O sonho é elaborado dentro, mas tem de se fechar fora, ele só conserva sua substância com o fora. O corpo do deus Osíris flutua despedaçado sobre o Nilo, Ísis e Néftis sopram vida aos 42 pedaços, menos um, o pênis, comido por um peixe: a morte como castração final da vida, mas também como sua condição. Na dimensão mítica, só ao preço de se tornar virtual é que o falo poderá sustentar a potência fecundante, nela, o externo é convocado a completar o interno, a série se completa pela ausência, etc., etc.. Sabemos quando estamos acordados, o que nunca temos certeza é se estamos sonhando. Até onde se pode saber do sonho?

“Mesmo nos sonhos mais bem interpretados, é freqüente ter de deixar um lugar nas sombras, porque, na interpretação, percebe-se que ali há um emaranhado de pensamentos do sonho que não se deixa desenredar, mas que tampouco dá outra contribuição ao conteúdo do sonho. É o umbigo do sonho, o lugar onde ele repousa no desconhecido. Os pensamentos do sonho a que se tem acesso pela interpretação têm de permanecer, de forma geral, sem qualquer fechamento e partir em todas as direções na embaralhada rede de nosso mundo de pensamentos. De um lugar mais denso dessa rede surge o desejo do sonho como o cogumelo de seu micélio.” (Sigmund Freud).

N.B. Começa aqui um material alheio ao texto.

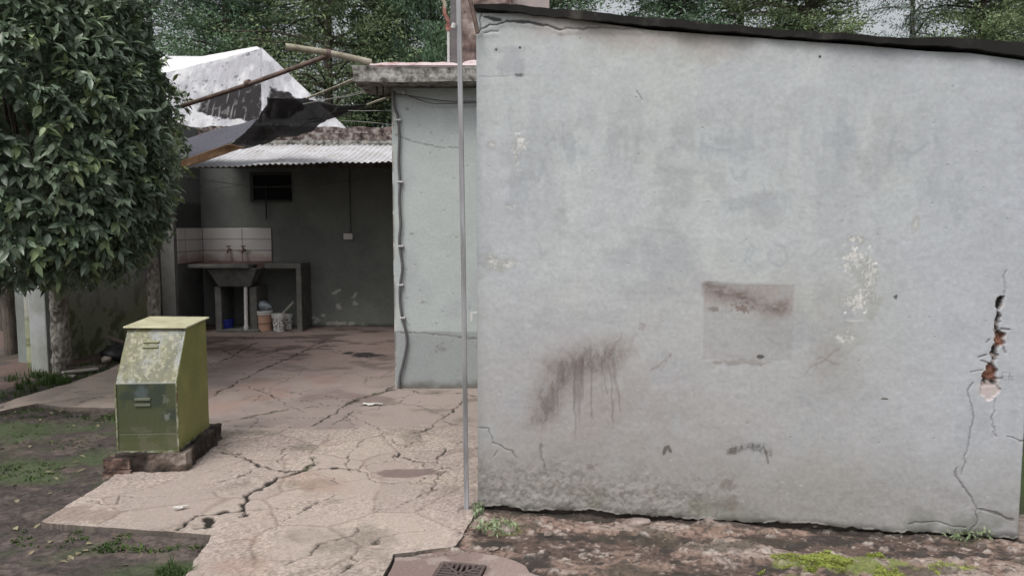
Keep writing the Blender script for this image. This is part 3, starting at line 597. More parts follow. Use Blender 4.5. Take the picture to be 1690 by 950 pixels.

Já neste primeiro umbigo, psicossomático, somos confrontados pelo impensável universal, material submetido ao recalque primordial, inacessível ao pensamento e à linguagem; no umbigo interpsíquico também o sentido deriva de uma formação arcaica nodal irrepresentável, nesta outra matriz onírica o campo é compartilhado, espaço onde circula um pensamento do sonho comum a vários sonhadores. Mas sabemos que os sonhos podem ultrapassar ainda este nível da telepatia grupal, do sonho coletivo: num terceiro bulbo do sonho se articulam o rito, o mito e a profecia. Os indígenas da América inventaram diversos filtros de sonhos, para deixar passar os sonhos e barrar os pesadelos, manter os mortos longe dos vivos que dormem e afastar os espíritos nocivos dos lugares de purificação e cura; p.ex., os xamãs dos Algonquinos (Canadá) instalam teias de couro amarradas em ramos curvos, com penas colocadas a intervalos regulares em torno de nós ou contas. Dos umbigos do sonho emergem os meta-níveis: como o mito que vem interpretar o sonho, mito que é o signo de uma outra língua, um signo de signo. Os índios já sabiam que são esses nós mais densos que revelam os sentidos ocultos da vida humana; para eles, os sonhos também são filtros de mitos.